Exercise description:
Reproduce the material that follows, please, but only from its first line to the line containing "def Pt(F, u, v, w=0): return", inclusive.

Raw data:
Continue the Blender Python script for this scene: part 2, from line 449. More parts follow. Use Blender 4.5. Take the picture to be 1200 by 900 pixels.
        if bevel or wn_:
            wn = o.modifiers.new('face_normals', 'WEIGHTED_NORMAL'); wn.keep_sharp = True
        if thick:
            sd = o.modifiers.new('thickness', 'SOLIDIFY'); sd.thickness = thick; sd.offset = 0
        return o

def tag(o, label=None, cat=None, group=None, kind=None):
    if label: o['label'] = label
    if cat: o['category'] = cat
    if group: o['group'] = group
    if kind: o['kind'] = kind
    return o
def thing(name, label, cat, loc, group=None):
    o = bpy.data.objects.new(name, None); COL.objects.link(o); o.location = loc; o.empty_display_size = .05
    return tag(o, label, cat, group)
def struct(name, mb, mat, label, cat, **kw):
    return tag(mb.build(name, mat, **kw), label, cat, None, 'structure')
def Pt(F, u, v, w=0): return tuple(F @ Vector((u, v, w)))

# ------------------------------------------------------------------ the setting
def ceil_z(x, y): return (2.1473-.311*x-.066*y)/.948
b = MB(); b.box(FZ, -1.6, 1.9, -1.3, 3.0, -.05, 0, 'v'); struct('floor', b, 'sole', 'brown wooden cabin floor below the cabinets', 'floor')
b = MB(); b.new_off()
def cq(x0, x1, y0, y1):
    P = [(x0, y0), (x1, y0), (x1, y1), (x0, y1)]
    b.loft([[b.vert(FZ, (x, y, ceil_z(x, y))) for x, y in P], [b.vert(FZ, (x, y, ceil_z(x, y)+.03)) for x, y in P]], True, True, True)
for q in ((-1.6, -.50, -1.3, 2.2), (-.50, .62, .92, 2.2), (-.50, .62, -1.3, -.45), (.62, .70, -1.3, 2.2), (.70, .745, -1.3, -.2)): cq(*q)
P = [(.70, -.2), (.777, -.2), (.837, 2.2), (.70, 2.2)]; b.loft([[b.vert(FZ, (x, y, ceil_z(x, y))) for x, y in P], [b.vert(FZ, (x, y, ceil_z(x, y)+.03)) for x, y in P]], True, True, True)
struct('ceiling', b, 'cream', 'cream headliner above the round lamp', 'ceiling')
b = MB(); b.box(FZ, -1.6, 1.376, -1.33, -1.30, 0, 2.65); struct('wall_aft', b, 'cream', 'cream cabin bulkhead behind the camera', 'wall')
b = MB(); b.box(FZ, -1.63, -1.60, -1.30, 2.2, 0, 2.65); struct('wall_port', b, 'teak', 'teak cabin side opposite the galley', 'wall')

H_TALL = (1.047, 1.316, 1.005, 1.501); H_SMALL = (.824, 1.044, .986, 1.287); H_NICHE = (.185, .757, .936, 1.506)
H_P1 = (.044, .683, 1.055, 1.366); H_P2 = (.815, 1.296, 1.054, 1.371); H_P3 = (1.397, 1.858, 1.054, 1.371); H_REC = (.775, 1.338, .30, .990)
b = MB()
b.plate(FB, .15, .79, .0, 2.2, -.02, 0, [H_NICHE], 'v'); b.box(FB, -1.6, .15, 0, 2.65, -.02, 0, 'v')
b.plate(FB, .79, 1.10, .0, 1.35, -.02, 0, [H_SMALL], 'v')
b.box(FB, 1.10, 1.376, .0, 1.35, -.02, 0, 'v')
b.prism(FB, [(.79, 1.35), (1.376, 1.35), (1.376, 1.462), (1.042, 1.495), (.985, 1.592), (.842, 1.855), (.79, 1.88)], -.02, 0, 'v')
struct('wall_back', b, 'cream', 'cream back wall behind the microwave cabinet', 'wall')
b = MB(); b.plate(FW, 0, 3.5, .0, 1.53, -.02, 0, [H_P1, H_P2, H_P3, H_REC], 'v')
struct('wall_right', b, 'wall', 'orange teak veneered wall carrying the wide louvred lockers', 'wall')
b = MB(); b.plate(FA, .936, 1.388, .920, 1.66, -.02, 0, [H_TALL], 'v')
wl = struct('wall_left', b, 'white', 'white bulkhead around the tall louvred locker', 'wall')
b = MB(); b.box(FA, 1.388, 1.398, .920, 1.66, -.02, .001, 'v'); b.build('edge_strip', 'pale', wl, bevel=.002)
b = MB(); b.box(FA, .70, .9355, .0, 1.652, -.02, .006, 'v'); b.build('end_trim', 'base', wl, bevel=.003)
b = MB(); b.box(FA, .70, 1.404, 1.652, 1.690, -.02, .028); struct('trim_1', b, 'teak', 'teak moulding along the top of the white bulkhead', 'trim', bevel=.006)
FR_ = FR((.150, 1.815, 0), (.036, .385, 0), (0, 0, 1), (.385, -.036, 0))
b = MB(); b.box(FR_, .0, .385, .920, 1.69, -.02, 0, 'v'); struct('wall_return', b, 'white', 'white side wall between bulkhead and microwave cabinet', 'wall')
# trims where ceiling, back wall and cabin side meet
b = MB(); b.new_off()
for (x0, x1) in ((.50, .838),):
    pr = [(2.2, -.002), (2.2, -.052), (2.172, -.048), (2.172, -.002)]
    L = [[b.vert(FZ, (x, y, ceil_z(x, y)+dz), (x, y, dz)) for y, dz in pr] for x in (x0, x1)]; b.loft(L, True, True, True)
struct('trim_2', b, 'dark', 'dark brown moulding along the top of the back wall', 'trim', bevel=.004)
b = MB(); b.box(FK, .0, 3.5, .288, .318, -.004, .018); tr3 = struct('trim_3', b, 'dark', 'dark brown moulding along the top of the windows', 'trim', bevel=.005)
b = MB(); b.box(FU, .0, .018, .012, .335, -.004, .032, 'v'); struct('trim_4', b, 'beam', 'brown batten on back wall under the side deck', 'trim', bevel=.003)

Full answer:
Continue the Blender Python script for this scene: part 2, from line 449. More parts follow. Use Blender 4.5. Take the picture to be 1200 by 900 pixels.
        if bevel or wn_:
            wn = o.modifiers.new('face_normals', 'WEIGHTED_NORMAL'); wn.keep_sharp = True
        if thick:
            sd = o.modifiers.new('thickness', 'SOLIDIFY'); sd.thickness = thick; sd.offset = 0
        return o

def tag(o, label=None, cat=None, group=None, kind=None):
    if label: o['label'] = label
    if cat: o['category'] = cat
    if group: o['group'] = group
    if kind: o['kind'] = kind
    return o
def thing(name, label, cat, loc, group=None):
    o = bpy.data.objects.new(name, None); COL.objects.link(o); o.location = loc; o.empty_display_size = .05
    return tag(o, label, cat, group)
def struct(name, mb, mat, label, cat, **kw):
    return tag(mb.build(name, mat, **kw), label, cat, None, 'structure')
def Pt(F, u, v, w=0): return tuple(F @ Vector((u, v, w)))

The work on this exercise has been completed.